Più onore che onori. Questo il motto dei de Mérode e il fatto che possiamo sentire lontano da noi questo motto non depone a favore della nostra salute spirituale. Ma Frédéric Xavier, dopo aver frequentato il collegio militare, si arruolò nella Legione straniera e sfidò la morte combattendo in Algeria. Dopo quell’esperienza de Mérode comprese che il mestiere delle armi non poteva bastare e che la sua vocazione era un’altra: servire Cristo e la Chiesa.
Fu sacerdote, vescovo, poi ministro delle armi per il papa Pio IX per il quale aveva un’obbedienza e devozione filiali: spirito battagliero e mordace, non sopportava la Curia romana ed entrava spesso in conflitto con vescovi e prelati, troppo lenti e letargici per il suo eccezionale dinamismo. Nel 1859, in pochi mesi, costruì un esercito pontificio quasi dal nulla in previsione dell’attacco allo Stato della Chiesa sferrato dai rivoluzionari e dal governo piemontese nel 1860. La sconfitta di Castelfidardo e la perdita della piazzaforte di Ancona nel settembre del 1860 non scalfirono la sua fama di uomo energico e capace, “un grande ministro in un piccolo Stato” ma anche un perdente della Storia.

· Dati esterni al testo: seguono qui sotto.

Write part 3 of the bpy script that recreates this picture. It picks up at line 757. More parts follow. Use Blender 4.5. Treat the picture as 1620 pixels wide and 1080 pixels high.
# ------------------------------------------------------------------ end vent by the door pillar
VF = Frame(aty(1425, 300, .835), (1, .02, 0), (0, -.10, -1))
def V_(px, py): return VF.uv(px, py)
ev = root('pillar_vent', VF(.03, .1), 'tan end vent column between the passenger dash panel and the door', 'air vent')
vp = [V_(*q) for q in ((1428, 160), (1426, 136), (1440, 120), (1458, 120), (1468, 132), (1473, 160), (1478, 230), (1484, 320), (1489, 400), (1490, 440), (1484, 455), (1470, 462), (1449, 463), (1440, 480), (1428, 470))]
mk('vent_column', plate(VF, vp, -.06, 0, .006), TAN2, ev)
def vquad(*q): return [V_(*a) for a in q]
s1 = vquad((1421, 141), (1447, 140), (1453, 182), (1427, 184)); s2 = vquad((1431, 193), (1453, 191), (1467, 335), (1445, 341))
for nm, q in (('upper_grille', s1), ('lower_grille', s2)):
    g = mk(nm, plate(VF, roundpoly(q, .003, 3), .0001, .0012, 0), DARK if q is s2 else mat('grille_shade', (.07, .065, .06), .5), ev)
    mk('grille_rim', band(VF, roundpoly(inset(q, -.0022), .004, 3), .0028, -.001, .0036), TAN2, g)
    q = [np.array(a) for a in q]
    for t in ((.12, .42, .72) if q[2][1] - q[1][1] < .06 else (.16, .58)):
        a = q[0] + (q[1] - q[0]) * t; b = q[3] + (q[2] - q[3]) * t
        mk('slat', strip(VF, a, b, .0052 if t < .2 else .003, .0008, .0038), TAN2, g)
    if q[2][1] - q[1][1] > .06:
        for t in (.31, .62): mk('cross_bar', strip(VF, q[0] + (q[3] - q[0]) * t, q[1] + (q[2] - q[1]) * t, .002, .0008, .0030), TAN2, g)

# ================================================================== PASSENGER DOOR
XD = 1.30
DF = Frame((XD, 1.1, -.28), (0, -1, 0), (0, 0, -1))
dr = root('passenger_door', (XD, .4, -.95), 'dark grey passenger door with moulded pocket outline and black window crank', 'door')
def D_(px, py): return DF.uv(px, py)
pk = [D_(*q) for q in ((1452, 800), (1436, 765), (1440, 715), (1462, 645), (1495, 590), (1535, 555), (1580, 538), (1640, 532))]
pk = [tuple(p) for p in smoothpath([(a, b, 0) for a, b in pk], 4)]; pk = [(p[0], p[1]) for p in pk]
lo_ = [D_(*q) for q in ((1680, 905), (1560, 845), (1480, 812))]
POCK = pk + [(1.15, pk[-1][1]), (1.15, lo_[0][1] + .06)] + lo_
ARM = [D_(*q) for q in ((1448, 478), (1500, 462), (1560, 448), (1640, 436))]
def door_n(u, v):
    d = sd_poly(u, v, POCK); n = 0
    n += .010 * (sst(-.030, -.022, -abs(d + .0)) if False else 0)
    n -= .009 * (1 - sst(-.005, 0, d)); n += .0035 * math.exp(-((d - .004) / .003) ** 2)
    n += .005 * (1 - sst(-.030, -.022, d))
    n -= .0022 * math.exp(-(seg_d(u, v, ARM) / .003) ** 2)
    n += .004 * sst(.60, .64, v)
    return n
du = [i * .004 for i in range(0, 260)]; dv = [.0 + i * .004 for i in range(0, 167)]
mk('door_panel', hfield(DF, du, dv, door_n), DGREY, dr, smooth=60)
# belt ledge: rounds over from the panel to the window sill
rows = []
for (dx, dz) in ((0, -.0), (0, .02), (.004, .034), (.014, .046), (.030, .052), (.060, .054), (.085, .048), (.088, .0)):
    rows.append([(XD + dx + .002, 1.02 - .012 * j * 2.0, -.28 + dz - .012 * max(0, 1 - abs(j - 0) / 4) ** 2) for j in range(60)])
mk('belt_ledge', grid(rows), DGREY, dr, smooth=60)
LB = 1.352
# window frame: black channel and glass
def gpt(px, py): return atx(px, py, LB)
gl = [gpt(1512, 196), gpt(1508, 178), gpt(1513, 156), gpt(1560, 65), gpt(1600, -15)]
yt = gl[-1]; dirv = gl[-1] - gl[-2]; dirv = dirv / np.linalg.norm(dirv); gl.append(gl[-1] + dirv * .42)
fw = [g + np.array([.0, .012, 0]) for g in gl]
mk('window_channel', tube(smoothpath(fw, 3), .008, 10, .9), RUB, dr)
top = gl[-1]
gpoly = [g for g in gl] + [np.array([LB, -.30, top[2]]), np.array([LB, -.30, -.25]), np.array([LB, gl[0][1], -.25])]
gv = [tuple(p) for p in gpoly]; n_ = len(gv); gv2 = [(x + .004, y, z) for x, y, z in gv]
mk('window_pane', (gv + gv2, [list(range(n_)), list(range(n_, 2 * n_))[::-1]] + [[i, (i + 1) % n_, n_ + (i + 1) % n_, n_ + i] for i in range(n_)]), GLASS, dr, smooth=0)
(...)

Ma non è forse questo che ci accomuna a Frédéric-Francois de Mérode? In fondo anche noi, compreso il lettore di queste righe, se attirato dal personaggio, dovrà constatare che è bello resistere contro la barbarie nichilista che avanza, il grande nulla che tutto sembra sommergere. E allora proprio de Mérode, così lontano da noi per ambiente e cultura, può rappresentare una figura luminosa quanto fondamentale per la ricostruzione di un’Europa e di un’Italia cristiana.

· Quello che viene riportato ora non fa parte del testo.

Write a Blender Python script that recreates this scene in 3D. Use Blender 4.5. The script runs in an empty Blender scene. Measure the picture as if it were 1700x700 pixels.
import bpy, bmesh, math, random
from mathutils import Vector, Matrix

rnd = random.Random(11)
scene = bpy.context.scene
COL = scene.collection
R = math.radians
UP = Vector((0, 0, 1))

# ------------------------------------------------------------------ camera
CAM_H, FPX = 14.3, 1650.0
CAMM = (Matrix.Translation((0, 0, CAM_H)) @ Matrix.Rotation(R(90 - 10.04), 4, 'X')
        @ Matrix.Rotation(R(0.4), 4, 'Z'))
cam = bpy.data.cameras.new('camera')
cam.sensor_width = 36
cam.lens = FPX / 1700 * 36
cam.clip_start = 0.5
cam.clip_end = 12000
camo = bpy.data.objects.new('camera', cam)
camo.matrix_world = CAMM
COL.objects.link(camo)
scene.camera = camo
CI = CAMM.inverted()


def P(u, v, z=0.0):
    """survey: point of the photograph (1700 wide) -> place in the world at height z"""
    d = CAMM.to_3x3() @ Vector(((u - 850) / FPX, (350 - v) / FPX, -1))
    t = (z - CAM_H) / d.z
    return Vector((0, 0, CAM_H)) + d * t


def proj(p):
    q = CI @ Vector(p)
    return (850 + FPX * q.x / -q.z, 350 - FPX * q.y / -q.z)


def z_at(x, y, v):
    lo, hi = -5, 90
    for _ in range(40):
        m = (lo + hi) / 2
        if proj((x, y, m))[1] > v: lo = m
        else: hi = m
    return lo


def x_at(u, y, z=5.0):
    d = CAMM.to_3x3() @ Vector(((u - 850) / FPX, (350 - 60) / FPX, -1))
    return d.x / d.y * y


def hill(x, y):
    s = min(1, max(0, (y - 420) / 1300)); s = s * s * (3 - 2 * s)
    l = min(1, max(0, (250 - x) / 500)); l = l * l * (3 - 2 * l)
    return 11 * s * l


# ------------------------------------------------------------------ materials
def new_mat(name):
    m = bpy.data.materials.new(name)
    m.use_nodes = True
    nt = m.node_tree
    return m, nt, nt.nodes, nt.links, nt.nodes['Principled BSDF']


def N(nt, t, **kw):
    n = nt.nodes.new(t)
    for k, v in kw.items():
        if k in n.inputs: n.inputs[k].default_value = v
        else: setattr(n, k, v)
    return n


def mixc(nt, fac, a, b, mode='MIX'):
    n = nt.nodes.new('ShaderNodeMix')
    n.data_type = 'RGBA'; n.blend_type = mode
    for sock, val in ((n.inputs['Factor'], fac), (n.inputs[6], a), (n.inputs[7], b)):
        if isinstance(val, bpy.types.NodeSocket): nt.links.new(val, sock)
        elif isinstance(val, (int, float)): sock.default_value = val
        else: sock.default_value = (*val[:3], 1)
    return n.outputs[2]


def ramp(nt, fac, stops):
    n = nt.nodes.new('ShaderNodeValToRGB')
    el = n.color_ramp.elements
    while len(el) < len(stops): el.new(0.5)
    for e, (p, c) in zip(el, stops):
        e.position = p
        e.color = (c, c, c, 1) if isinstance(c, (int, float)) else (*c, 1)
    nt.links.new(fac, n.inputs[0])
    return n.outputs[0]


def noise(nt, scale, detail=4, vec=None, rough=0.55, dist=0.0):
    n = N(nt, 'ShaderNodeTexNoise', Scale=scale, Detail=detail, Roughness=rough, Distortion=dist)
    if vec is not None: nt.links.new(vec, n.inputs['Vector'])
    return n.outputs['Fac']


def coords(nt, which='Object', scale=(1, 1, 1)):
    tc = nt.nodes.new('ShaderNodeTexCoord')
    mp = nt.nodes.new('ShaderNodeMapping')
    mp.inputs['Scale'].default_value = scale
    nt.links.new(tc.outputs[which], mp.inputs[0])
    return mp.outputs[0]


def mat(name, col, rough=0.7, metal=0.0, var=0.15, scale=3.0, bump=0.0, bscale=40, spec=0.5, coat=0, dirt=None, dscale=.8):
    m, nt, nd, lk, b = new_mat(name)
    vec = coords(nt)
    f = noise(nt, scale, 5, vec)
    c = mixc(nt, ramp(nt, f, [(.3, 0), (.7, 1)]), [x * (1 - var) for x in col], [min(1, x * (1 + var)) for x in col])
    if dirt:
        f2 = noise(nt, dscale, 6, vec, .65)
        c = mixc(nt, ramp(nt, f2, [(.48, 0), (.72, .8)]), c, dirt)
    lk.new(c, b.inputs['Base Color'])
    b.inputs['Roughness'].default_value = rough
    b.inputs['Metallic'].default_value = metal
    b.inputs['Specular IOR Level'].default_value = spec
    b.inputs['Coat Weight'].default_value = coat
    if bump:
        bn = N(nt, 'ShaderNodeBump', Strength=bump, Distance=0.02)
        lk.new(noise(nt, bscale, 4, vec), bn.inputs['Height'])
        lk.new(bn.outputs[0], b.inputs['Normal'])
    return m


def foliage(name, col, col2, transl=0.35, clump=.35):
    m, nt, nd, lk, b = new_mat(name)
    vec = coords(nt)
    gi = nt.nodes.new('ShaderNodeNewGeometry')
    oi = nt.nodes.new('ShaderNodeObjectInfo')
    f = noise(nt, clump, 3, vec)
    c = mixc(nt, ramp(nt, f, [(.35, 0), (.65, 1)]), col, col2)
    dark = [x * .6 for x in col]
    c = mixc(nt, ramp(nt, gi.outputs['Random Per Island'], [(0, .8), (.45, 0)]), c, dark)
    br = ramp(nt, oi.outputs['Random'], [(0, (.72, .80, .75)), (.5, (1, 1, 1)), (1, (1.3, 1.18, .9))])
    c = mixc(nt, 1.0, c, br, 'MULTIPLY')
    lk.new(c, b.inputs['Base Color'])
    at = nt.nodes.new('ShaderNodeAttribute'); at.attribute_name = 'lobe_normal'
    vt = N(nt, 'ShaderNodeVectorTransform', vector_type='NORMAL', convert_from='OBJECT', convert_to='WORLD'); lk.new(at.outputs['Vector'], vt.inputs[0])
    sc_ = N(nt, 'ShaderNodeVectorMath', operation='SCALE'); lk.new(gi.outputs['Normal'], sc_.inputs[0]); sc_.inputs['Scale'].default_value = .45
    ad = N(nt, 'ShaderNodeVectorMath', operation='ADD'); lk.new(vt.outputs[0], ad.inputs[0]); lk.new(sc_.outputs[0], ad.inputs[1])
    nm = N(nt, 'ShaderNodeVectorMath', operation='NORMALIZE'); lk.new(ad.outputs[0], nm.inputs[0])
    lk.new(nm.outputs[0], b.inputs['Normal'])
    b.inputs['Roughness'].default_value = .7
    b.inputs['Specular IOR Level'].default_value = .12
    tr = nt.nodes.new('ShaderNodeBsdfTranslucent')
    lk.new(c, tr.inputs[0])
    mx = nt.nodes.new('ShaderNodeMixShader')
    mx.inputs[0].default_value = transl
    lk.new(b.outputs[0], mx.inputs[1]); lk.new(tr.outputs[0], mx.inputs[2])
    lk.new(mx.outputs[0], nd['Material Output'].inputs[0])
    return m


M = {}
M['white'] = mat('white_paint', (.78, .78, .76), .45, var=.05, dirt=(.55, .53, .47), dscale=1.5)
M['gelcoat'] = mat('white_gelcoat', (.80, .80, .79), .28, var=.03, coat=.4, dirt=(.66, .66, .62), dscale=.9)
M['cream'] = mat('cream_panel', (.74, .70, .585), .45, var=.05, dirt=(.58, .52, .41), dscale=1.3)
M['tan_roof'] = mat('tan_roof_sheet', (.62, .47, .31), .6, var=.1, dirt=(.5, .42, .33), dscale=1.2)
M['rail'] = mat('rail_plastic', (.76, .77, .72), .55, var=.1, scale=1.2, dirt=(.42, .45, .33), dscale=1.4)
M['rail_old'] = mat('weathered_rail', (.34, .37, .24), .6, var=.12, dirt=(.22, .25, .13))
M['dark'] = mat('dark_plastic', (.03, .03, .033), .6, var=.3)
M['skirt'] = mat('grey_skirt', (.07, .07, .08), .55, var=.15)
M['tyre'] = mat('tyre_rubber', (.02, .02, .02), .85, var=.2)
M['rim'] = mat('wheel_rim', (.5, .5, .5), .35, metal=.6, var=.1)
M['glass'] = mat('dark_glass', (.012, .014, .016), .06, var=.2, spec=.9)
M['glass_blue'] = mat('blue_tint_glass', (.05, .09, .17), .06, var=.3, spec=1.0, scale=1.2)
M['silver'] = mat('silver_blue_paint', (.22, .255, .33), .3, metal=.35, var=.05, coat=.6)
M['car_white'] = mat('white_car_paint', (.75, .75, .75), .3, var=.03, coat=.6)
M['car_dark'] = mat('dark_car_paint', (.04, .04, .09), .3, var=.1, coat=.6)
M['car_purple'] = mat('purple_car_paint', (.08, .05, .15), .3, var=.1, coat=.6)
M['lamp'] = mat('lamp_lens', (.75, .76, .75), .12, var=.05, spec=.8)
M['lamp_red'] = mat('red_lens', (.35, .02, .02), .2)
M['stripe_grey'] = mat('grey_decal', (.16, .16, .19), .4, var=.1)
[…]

L’opera di Besson è esemplare per noi, qui e ora, perché narra di come un uomo reagisce a una sconfitta apparentemente catastrofica come quella del 1860, quando lo Stato pontificio fu ridotto al solo Lazio, perdendo Marche e Umbria. Nel 1864 de Mérode fece costruire la grande piazza davanti a quella che sarebbe stata la stazione Termini, tracciando via Firenze, via Torino e via Palermo. Costretto a lasciare l’incarico di ministro delle armi, de Mérode si diede alle opere di carità, altro retaggio familiare, con l’educazione dei bambini e la costruzione di conventi di suore che assistevano i bisognosi. E poi, il suo capolavoro, il grande piano urbanistico che la nuova amministrazione del Comune di Roma accettò e fece propria nel 1871 nel quartiere di via Nazionale che, per i primi anni, si chiamò appunto via de Mérode.

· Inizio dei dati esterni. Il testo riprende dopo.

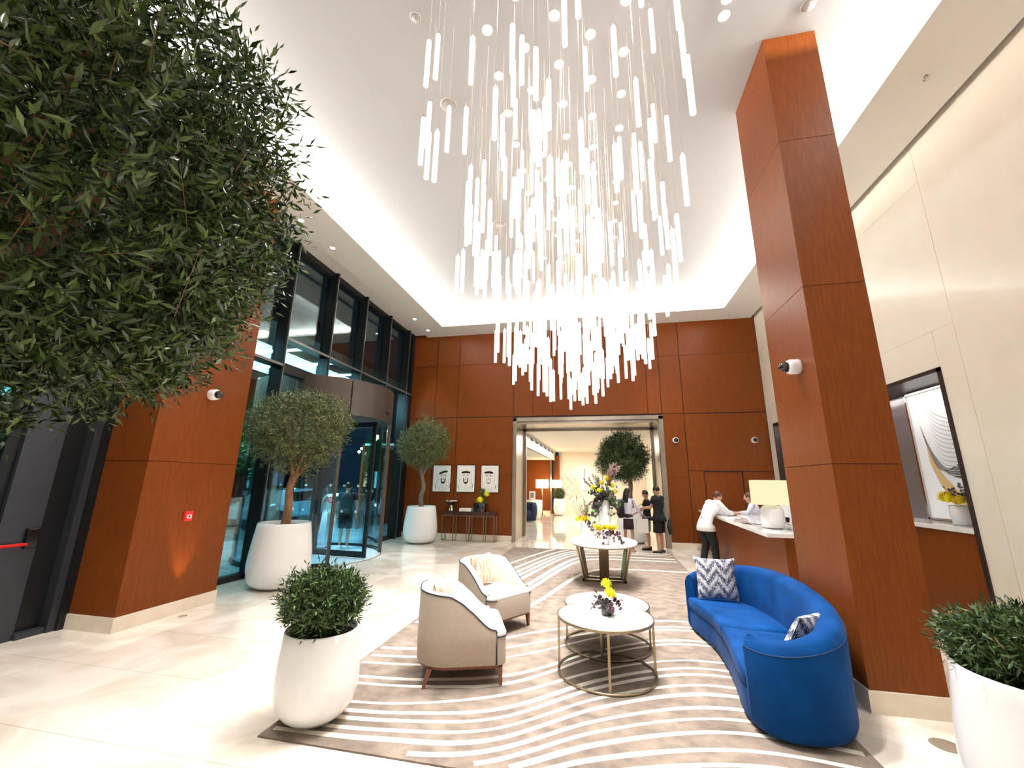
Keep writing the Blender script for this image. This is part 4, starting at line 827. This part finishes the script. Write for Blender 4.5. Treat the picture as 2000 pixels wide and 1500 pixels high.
def tree(loc, label, pot, trunk, c, R, twigs, per, leaf, mt, bark, seed, group, twigw=.22, lump=.12, twig_geo=0, pname='olive_tree', H=1.05, upb=.25):
    t = thing(pname, label, 'potted tree' if trunk else 'potted shrub', loc, 0, group)
    m = MB(); m.lathe(pot, 48); obj('planter', m, WHITE, t)
    rr = min(p[0] for p in pot[-3:]); m = MB(); m.lathe([(.0001, H-.05), (rr-.005, H-.06)], 24); obj('soil', m, SOIL, t)
    P, D, L_, B_, dr, tl = crown(c, R, twigs, per, leaf, mt, twigw, lump, seed=seed, upb=upb)
    k = P[:, 2] > H-.12
    obj('foliage', leaf_mesh('foliage', P[k], D[k], L_[k], mt), None, t) if False else None
    o = bpy.data.objects.new('foliage', leaf_mesh('foliage', P[k], D[k], L_[k], mt)); C.objects.link(o); o.parent = t
    m = MB(); rg = random.Random(seed)
    if trunk:
        m.sweep(catmull([p for p, r in trunk], 5), [r for r in np.interp(np.linspace(0, len(trunk)-1, (len(trunk)-1)*5+1), range(len(trunk)), [r for p, r in trunk])], 12)
        top = Vector(trunk[-1][0])
        for i in range(10 if twig_geo else 9):
            a = i*2.4; e = Vector(c)+Vector((R[0]*.75*math.cos(a)*rg.uniform(.5, 1), R[1]*.75*math.sin(a)*rg.uniform(.5, 1), R[2]*rg.uniform(-.5, .75))); mid = top.lerp(e, .45)+Vector((0, 0, .12))
            r0 = trunk[-1][1]*.62
            m2 = mid.lerp(e, .5)+Vector((rg.uniform(-.09, .09), rg.uniform(-.09, .09), rg.uniform(-.02, .1))); e = Vector(c)+(e-Vector(c))*.8; m.sweep(catmull([top-Vector((0, 0, .06)), mid+Vector((rg.uniform(-.06, .06), rg.uniform(-.06, .06), 0)), m2, e], 5), list(r0*np.linspace(1, .12, 16)**1.6+.003), 7)
    if twig_geo:
        idx = np.random.default_rng(seed).choice(len(B_), min(twig_geo, len(B_)), replace=False)
        for i in idx:
            b = B_[i]
            if b[2] > H: m.sweep([tuple(b-dr[i]*.06), tuple(b+dr[i]*tl[i]*.8)], [.0018, .0008], 4)
    if m.v: obj('trunk', m, bark, t)
    return t
POT = [(.24, 0), (.33, .01), (.42, .06), (.478, .15), (.502, .28), (.505, .40), (.49, .58), (.462, .80), (.435, .98), (.425, 1.04), (.415, 1.05), (.398, 1.04), (.39, .95)]
tree((-5.50, 6.66, 0), 'tall white planter with olive tree between the left wood column and the revolving door', POT, [((.0, 0, .9), .085), ((.03, 0, 1.3), .07), ((.0, .0, 1.6), .062), ((.05, 0, 1.85), .06)], (-.02, .14, 2.74), (.98, .92, .87), 2900, 10, .070, LEAFG, BARK, 5, 'large olive trees in white planters', .24, .13, 120)
tree((-5.33, 12.12, 0), 'white planter with olive tree standing at the back wall left of the portraits', POT, [((.0, 0, .9), .08), ((-.04, 0, 1.3), .07), ((.03, .0, 1.6), .06), ((-.06, 0, 1.95), .05)], (-.03, -.02, 2.85), (.82, .82, .90), 2500, 10, .070, LEAFG, BARKG, 9, 'large olive trees in white planters', .24, .14)
tree((.95, 14.15, 0), 'white planter with dark green tree inside the steel framed opening', POT, [((.0, 0, .9), .075), ((-.03, 0, 1.4), .07), ((.0, .0, 1.8), .065), ((-.1, 0, 2.1), .06)], (-.24, 0, 2.62), (.92, .85, .84), 2600, 10, .085, LEAFB, BARKG, 12, 'large olive trees in white planters', .26, .15)
tree((-2.75, .80, 0), 'huge olive tree filling the upper left of the view, nearest to the camera', POT, [((.0, 0, .9), .09), ((.05, .05, 1.4), .08), ((.0, .1, 1.9), .075), ((.15, .2, 2.4), .07)], (.26, .33, 3.02), (1.17, 1.17, 1.14), 6000, 11, .074, LEAF, BARK, 21, 'large olive trees in white planters', .25, .15, 220)
POTS = [(.10, 0), (.17, .012), (.235, .06), (.285, .13), (.305, .22), (.306, .30), (.298, .42), (.283, .56), (.277, .625), (.27, .635), (.258, .63), (.255, .56)]
BUSH = dict(R=(.345, .345, .27))
tree((-2.22, 3.27, RZ), 'white planter with leafy bush at the front left corner of the rug', POTS, None, (0, 0, .82), (.34, .34, .26), 1000, 9, .062, LEAFB, BARK, 31, 'small bushes in white planters', .15, .08, 60, 'potted_bush', .635, .35)
POTR = [(r*1.32, z*1.32) for r, z in POTS]
tree((2.27, 3.0, 0), 'white planter with leafy bush at the right edge before the wood column', POTR, None, (.04, 0, .93), (.44, .44, .20), 1500, 9, .066, LEAFB, BARK, 33, 'small bushes in white planters', .17, .08, 80, 'potted_bush', .838, .3)
tree((-2.30, 23.95, 0), 'distant white planter with a round bush by the hall pillar', [(r*1.1, z*1.42) for r, z in POTS], None, (0, 0, 1.15), (.34, .34, .36), 420, 8, .08, LEAFB, BARK, 35, 'small bushes in white planters', .2, .05, 0, 'potted_bush', .9)
# ------------------------------------------------------------------ chandelier
def rodmat():
    m = mat('glowing_seeded_glass', (.85, .80, .78), .25, coat=.3); nt = m.node_tree; b = nt.nodes['Principled BSDF']; L = nt.links.new
    tc = nt.nodes.new('ShaderNodeTexCoord'); nz = nt.nodes.new('ShaderNodeTexNoise'); nz.inputs['Scale'].default_value = 55; nz.inputs['Detail'].default_value = 2
    mr = nt.nodes.new('ShaderNodeMapRange'); mr.inputs[1].default_value = .35; mr.inputs[2].default_value = .6; mr.inputs[3].default_value = .35; mr.inputs[4].default_value = .85
    L(tc.outputs['Object'], nz.inputs['Vector']); L(nz.outputs['Fac'], mr.inputs[0]); L(mr.outputs[0], b.inputs['Emission Strength']); b.inputs['Emission Color'].default_value = (1, .93, .90, 1)
    m.cycles.emission_sampling = 'NONE'; return m
ROD = rodmat(); CORD = mat('glowing_steel_cord', (.45, .38, .30), .4, emit=(1, .85, .7), es=.12)  # cords carry a weak emission in place of light catching them
CORD.cycles.emission_sampling = 'NONE'
CC = Vector((-.35, 5.6))
pos = [(-1.7, 3.42, 5.27), (-1.52, 3.27, 4.7), (-1.52, 3.54, 5.3), (-1.13, 3.13, 5.66), (-.68, 3.0, 5.53), (.88, 4.11, 5.27), (.95, 3.87, 4.52), (.84, 2.97, 4.72), (-1.7, 4.52, 4.02), (.94, 4.62, 4.15), (-1.58, 7.55, 3.62), (-.5, 7.74, 3.14), (-1.73, 6.69, 3.82), (.99, 7.83, 3.9), (.96, 4.42, 4.21), (.73, 3.73, 6.36),
       (-1.62, 4.5, 4.08), (-1.72, 3.5, 4.95), (-1.75, 3.4, 5.05), (-1.55, 3.2, 5.9), (-1.6, 3.1, 5.7), (-.05, 2.9, 5.9), (.55, 3.2, 6.3), (.80, 2.95, 5.6), (.84, 3.05, 5.2), (-1.3, 3.5, 5.2), (1.0, 4.9, 3.95), (1.03, 5.1, 3.9), (.97, 5.2, 4.0)]
rg = random.Random(5); tries = 0
while len(pos) < 335 and tries < 60000:
    tries += 1
    a = rg.uniform(0, 2*PI); q = math.sqrt(rg.random()); X = CC.x+1.36*q*math.cos(a); Y = CC.y+2.72*q*math.sin(a)
    base = 3.10+.30*max(0, 7.5-Y)+.35*q**5+.25*max(0, Y-7.8)
    z = base+(rg.random()**1.5)*(1.9 if Y < 5 else 1.7)
    if z > 6.2: continue
    if rg.random() > (.45+.55*min(1, max(0, (Y-3.2)/3.2)))*(1.0 if z-base < .9 else .75): continue
    if any((X-x) ** 2+(Y-y) ** 2 < (.085 if Y > 5 else .11) ** 2 for x, y, _ in pos): continue
    pos.append((X, Y, z))
pos.sort(key=lambda p: (Vector((p[0], p[1], p[2]+.3))-Vector((0, 0, 1.8))).length)
ch = thing('chandelier', 'huge cluster chandelier of glowing glass rods hanging on thin cords over the lounge', 'chandelier', (CC.x, CC.y, CZ))
RL = .60
def rod_geo(m, x, y, z):
    m.lathe([(.018, z), (.026, z+.006), (.026, z+RL-.02), (.020, z+RL), (.008, z+RL+.01), (.008, z+RL+.03)], 10, 0, c=(x, y), mis=[0, 0, 0, 0, 1, 1])
rest = MB(); restc = MB()
for i, (x, y, z) in enumerate(pos):
    lx, ly, lz = x-CC.x, y-CC.y, z-CZ
    if i < 100:
        m = MB(); rod_geo(m, lx, ly, lz); r = obj('crystal_rod', m, [ROD, SILV], ch)
        m = MB(); m.cyl((lx, ly, lz+RL+.03), (lx, ly, 0), .0022, n=5); obj('cord', m, CORD, r)
    else: rod_geo(rest, lx, ly, lz); restc.cyl((lx, ly, lz+RL+.03), (lx, ly, 0), .0022, n=5)
o = obj('crystal_rods', rest, [ROD, SILV], ch); o['kind'] = 'stuff'; o = obj('cords', restc, CORD, ch); o['kind'] = 'stuff'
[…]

Inoltre, a coronamento dell’opera di una vita, de Mérode incoraggiò e sostenne finanziariamente il colossale lavoro del cavaliere Giovanni Battista De Rossi, archeologo che riscoprì le catacombe di Roma sull’Ardeatina. Viene spontaneo chiedersi dove de Mérode trovasse i danari per sostenere tutto questo: non certo dalle scarne finanze vaticane. Risposta: coi proventi della vendita al governo italiano di appezzamenti di terreno su cui sarebbe stata costruita la Roma che conosciamo oggi, mediante una speculazione finanziaria di altissimo livello.
Contemplare la vita di de Mérode, deceduto nel 1873, risulta quindi edificante sotto diversi aspetti avendo come basi l’onore e la carità, la fedeltà alla tradizione e l’indipendenza di giudizio. Un mix davvero interessante anche perché, come ebbe a dire una volta, “quando si sta con la Chiesa, si è abbastanza monarchici e abbastanza liberali”. Ma la sua forza era la preghiera e l’amore per Cristo. Come scrive il Besson, “aveva, per difendersi nella sua purezza inviolabile, tre angeli che preservavano da ogni incidente coloro che accompagnavano: la fede, che protegge lo spirito dall’orgoglio; la mortificazione, che purifica il corpo; e la carità, che anima e sostiene il cuore nel giusto cammino”.
Uomo di transizione? Sì, ma la sua grandezza fu nel non stare a piangere sulla fine del potere temporale del papa, arroccandosi in uno sdegnoso rifiuto del dato storico quale, oggi, è il rischio corso da tanti cattolici tradizionalisti. Antigiacobino e controrivoluzionario, de Mérode era anche intriso di moderna cultura liberale e cattolica: una combinazione micidiale per i nemici della Chiesa. Questo era de Mérode e oggi abbiamo la possibilità di ripercorrere il suo cammino, sperando e pregando di poter anche noi cambiare la realtà intorno a noi in un mondo che cambia ma che non ci toglie né la possibilità di agire né la responsabilità di farlo.